Market wrap
Global market sentiment: Risk sentiment was initially buoyed by the weekend’s reports of a dovish appointment to the Japanese central bank but soured after Italian election projections indicated a possibly hung Parliament. The S&P500 is currently down 0.6% after falling 1.3% on the Italian news. Commodities were resilient, Brent oil +0.5%, copper+0.3% and gold +0.5%, but non-traded iron ore fell 1.1%.
Interest rates: US 10yr treasury yields initially firmed from 1.96% to 2.00% but then fell to 1.88%, Catalysts included Italy, a disappointing Dallas manufacturing survey, and an article from influential Fed-watcher Hilsenrath saying a tapered, rather than abrupt, exit from QE will be the likely approach when economic conditions allow. The 2-10yr curve is 8bp flatter at 164bp. A 2yr auction was disappointing (3.3 bid-cover ratio vs 3.8 average), caution ahead of Bernanke’s testimony cited.
Australian 3yr bond (futures yields) initially bounced from 2.85% to 2.90% before slumping to 2.81%.
Currencies: The US dollar index (DXY) was volatile but is net unchanged. EUR initially rose from 1.3190 to 1.3319 before falling to 1.3159 on Italy. USD/JPY fell on profittaking from 94.30 to 93.21. AUD mimicked the EUR, rising from 1.0273 to 1.0328 before falling to 1.0274. NZD similarly rose from 0.8360 to 0.8414 before retreating to 0.8370. AUD/NZD ground from 1.2290 to 1.2260.
Economic wrap
US Dallas Fed factory index slipped from 5.5 to 2.2 in Feb, reversing Jan’s rose, but remaining positive for the third month running after contractionary readings in seven of the eight previous months. This more or less repeats the pattern of the last few years – turn of year gains followed by mid year slump – and is probably a function of distorted seasonal adjustment factors (affecting many US data series since the post Lehmans economic slump) as much as genuine swings in sentiment. The detail showed production, orders and jobs all recording slower growth in Feb.

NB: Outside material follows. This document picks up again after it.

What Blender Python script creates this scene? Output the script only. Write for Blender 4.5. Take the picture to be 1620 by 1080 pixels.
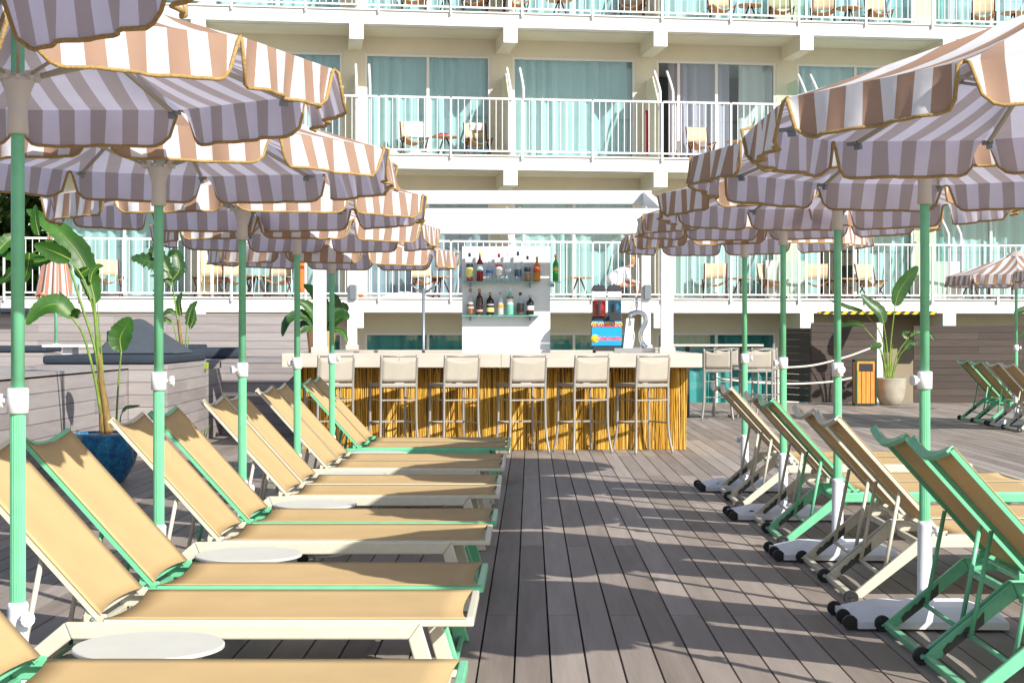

US Chicago Fed national activity indicator slowed from 0.25 to –0.32 in Jan. This index is based on 80+ data series and reflects a softer overall activity picture than in Nov-Dec.
UK mortgage lending slowed from 33.4k new loans in Dec to 32.2k in Jan according to BBA data covering ~70% of the market, the lowest since Sep.

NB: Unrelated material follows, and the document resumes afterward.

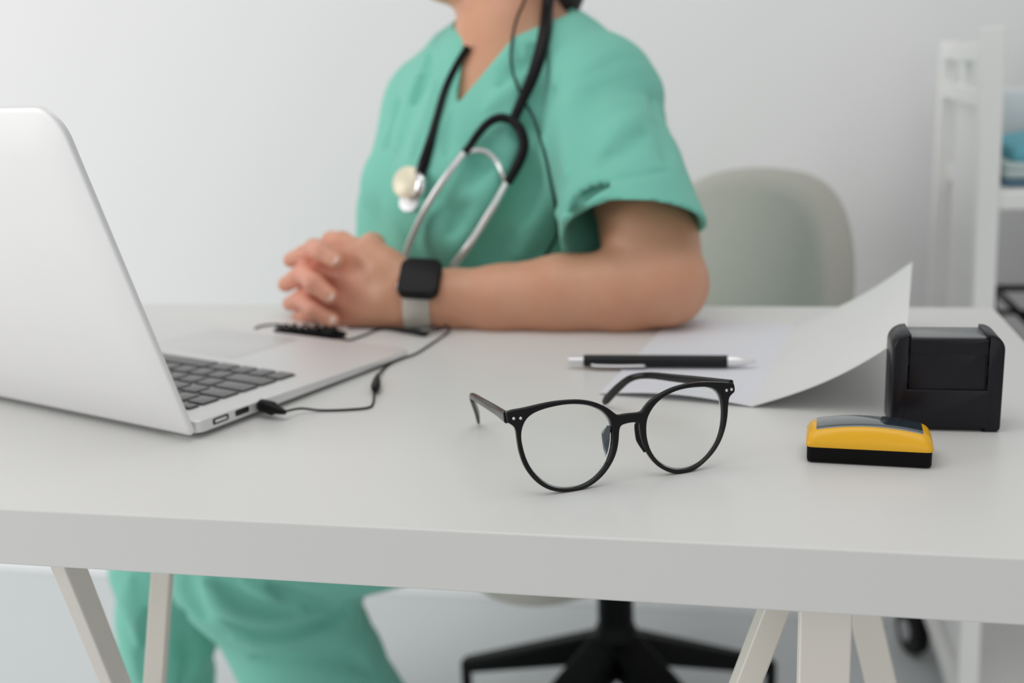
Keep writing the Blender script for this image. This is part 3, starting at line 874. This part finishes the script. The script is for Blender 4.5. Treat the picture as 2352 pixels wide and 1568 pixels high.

Italian election outcome. Exit polls show Silvio Berlusconi’s centre right coalition leading the vote in the Senate, while the market preferred Bersani centre-left alliance looks to have secured the lower house. Fears that could make for an unworkable government saw risk assets lose ground during the London afternoon.
Outlook
Event risk today: NZ’s inflation expectations report is often a market mover, particularly since the RBNZ said last year it is highly influential for monetary policy. Also closely watched will be RBA Assistant Governor Debelle’s speech on the exchange rate’s effect on the economy (recall last week’s RBNZ speech on a similar topic caused a 0.6 cent fall in NZD/USD). Tonight Fed Chairman Bernanke testifies to the Senate on monetary policy. On top of all of that there’s an APEC meeting of central bankers which may create the odd headline.
NZD/USD 1 day: 0.8420 should provide a ceiling, 0.8315 at risk of being tested today.
NZD/USD 1-3 month: The positive trend since May remains intact as long as 0.8300 holds, targeting 0.0.8535 and beyond (0.8840+ sometime this year).
NZ 2yr swap yield 1 day: Opening today down 3bp at 2.96%.
NZ 2yr swap yield 1-3 month: Our next major target level is 3.18%, supported by improving NZ data and higher US yields.
AUD/USD 1 day: The 1.0260 minor support level is at risk today, beyond that 1.0225 is critical.
AUD/USD 1-3 month: Remains inside an 18-month consolidation triangle, which should see it reach 1.0150 before an eventual break above 1.0600.